▶ [PROBLEM REQUIREMENTS] Quote only the part that opens with the line containing "Keep writing the" and closes with the line containing "0.9, 0.1, 0.8)". Keep both of those lines.
########################################
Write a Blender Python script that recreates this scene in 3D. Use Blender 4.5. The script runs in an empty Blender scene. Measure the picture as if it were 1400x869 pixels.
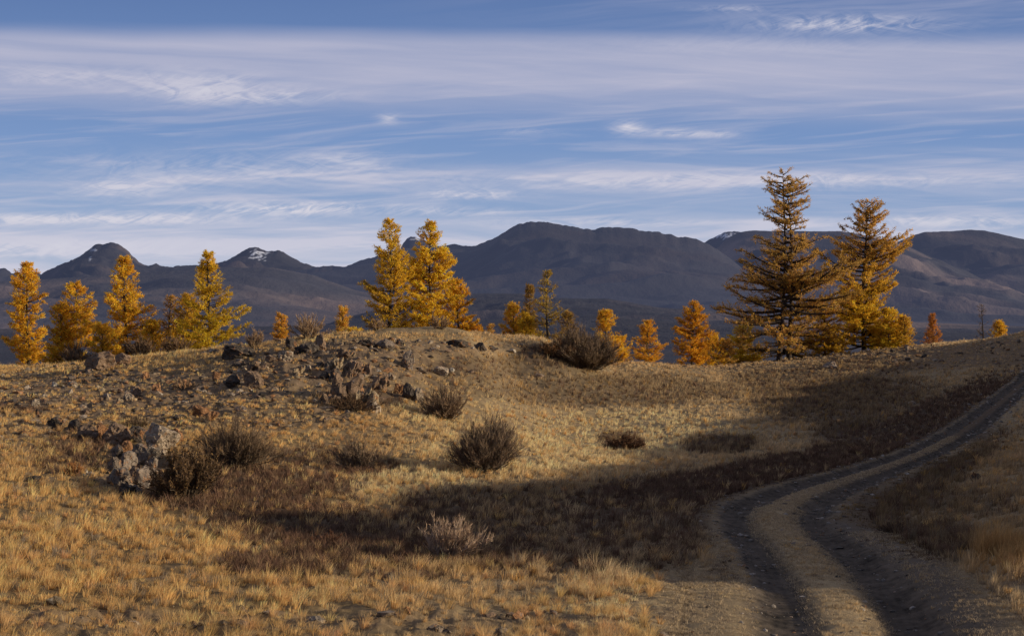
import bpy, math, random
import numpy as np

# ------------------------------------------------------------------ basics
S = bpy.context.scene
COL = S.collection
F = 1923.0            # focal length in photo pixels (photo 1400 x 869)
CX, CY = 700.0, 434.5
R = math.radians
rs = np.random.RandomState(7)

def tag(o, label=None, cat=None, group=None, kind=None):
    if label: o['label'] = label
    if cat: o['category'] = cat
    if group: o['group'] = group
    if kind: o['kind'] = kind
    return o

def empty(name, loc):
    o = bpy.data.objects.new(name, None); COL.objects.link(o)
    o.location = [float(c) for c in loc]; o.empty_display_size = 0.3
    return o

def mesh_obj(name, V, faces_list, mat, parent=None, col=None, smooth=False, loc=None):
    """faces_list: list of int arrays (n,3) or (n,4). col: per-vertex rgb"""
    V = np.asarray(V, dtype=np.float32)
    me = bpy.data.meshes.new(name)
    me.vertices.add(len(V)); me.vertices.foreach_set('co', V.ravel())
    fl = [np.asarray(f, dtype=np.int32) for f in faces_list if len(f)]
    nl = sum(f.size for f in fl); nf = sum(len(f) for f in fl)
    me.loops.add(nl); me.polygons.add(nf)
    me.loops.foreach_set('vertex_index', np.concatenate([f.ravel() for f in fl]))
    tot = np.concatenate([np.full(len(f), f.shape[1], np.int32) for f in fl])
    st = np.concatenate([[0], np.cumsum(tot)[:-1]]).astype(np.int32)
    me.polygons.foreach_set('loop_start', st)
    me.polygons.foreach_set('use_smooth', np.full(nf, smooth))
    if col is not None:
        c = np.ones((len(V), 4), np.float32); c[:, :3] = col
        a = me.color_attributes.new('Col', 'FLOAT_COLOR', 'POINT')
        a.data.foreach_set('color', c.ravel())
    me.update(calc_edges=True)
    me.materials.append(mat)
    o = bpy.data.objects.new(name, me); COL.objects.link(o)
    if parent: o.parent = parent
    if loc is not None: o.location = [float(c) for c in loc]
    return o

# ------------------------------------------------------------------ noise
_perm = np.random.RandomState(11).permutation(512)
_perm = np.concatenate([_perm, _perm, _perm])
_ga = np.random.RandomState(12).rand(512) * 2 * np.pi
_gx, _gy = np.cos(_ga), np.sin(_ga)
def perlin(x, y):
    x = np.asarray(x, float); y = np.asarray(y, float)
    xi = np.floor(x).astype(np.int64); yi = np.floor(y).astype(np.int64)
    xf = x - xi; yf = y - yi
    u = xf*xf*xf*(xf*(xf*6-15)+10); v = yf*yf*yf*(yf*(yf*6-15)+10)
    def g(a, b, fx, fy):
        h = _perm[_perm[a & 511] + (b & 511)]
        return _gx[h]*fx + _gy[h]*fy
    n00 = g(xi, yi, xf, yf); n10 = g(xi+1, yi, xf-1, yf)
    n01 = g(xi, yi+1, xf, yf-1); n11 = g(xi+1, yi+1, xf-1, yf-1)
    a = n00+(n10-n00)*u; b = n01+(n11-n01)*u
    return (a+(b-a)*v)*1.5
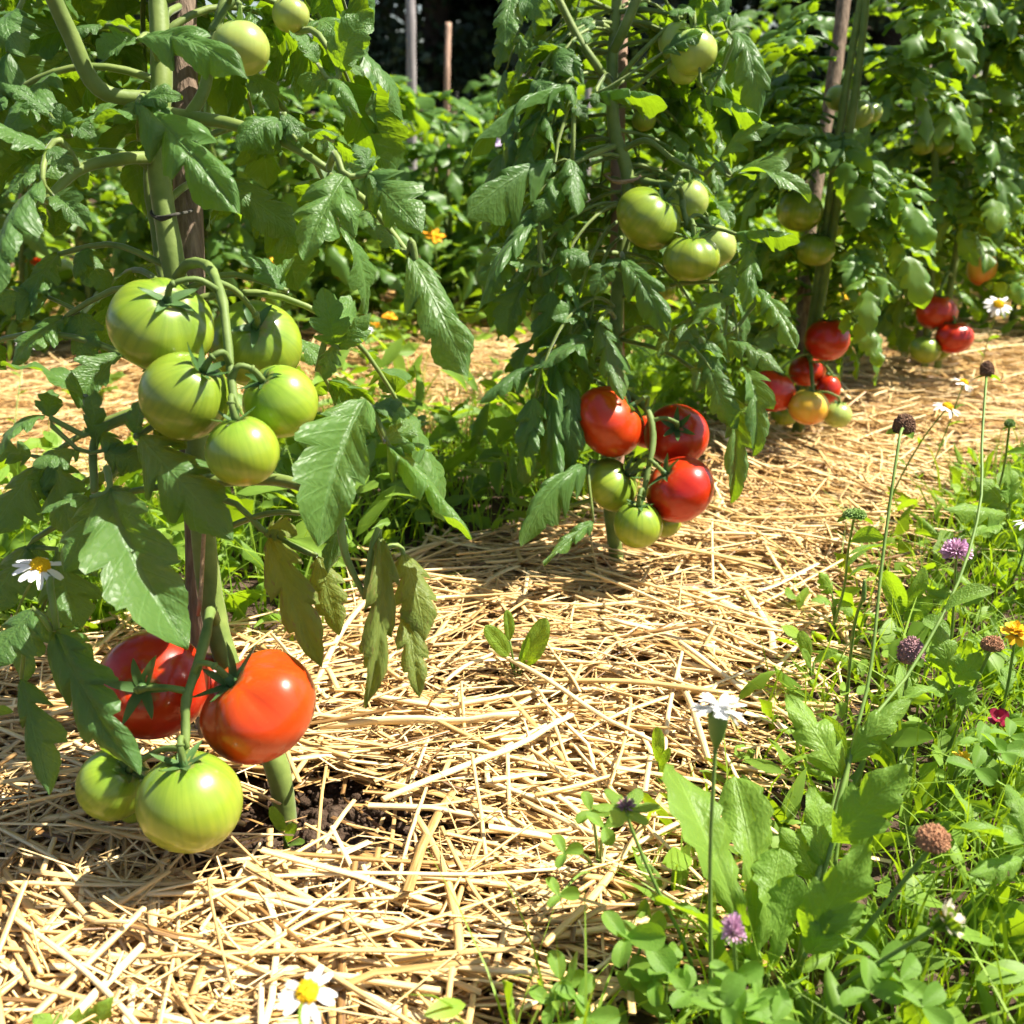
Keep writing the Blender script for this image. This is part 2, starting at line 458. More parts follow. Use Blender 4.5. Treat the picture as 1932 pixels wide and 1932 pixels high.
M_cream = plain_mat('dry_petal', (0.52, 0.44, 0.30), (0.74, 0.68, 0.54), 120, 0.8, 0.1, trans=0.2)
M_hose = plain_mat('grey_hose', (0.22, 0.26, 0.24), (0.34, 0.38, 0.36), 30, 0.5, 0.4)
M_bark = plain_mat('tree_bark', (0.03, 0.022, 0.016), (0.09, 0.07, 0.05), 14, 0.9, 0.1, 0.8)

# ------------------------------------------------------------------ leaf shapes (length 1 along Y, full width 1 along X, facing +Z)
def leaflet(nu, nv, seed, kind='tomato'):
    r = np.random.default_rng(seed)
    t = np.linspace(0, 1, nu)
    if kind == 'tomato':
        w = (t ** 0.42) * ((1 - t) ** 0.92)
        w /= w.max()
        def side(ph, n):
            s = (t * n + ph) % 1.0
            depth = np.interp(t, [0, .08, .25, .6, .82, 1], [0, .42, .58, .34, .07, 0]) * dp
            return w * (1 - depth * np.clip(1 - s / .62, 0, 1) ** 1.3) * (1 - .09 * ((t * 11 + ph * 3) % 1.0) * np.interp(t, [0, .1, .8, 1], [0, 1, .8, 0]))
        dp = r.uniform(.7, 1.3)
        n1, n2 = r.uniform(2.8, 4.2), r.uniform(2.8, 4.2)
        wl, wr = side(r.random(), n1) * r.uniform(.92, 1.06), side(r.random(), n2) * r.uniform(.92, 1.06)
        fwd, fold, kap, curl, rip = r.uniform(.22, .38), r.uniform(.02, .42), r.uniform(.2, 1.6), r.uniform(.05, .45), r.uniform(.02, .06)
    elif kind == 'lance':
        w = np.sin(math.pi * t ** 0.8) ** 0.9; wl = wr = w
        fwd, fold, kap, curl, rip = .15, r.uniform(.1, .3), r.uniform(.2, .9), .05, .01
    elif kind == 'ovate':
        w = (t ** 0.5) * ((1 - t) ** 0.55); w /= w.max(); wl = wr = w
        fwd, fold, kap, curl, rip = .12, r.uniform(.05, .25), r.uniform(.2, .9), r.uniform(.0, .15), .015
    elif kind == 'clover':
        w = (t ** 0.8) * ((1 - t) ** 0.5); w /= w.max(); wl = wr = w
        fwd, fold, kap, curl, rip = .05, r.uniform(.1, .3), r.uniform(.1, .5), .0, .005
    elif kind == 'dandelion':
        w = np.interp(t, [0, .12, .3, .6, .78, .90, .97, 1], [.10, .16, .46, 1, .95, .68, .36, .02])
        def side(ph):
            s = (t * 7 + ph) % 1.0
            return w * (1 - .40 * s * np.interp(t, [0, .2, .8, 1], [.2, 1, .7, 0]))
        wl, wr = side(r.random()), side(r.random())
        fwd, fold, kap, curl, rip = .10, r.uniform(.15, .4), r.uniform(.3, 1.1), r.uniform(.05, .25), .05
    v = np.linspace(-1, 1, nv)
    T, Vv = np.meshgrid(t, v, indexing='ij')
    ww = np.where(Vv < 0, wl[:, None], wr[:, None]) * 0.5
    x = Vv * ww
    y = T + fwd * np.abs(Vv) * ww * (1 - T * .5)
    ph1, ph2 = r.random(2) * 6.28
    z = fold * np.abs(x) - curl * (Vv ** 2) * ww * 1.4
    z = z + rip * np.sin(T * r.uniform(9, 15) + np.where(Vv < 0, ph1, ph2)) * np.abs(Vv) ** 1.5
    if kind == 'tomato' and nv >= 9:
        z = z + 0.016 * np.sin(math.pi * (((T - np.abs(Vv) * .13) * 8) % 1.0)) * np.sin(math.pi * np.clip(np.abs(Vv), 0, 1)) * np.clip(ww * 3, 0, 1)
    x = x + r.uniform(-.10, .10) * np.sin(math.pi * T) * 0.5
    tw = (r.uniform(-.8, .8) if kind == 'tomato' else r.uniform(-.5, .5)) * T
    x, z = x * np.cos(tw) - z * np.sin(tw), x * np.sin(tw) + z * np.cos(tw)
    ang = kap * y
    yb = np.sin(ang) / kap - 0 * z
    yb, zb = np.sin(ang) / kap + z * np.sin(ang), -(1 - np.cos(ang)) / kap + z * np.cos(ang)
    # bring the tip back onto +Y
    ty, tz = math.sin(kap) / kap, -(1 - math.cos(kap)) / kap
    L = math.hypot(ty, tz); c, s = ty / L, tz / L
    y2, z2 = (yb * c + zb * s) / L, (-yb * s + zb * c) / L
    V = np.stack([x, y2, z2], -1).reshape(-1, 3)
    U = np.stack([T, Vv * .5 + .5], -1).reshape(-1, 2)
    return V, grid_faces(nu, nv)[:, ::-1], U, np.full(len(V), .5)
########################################
▶ [EXERCISE SOLUTION]
Keep writing the Blender script for this image. This is part 2, starting at line 458. More parts follow. Use Blender 4.5. Treat the picture as 1932 pixels wide and 1932 pixels high.
M_cream = plain_mat('dry_petal', (0.52, 0.44, 0.30), (0.74, 0.68, 0.54), 120, 0.8, 0.1, trans=0.2)
M_hose = plain_mat('grey_hose', (0.22, 0.26, 0.24), (0.34, 0.38, 0.36), 30, 0.5, 0.4)
M_bark = plain_mat('tree_bark', (0.03, 0.022, 0.016), (0.09, 0.07, 0.05), 14, 0.9, 0.1, 0.8)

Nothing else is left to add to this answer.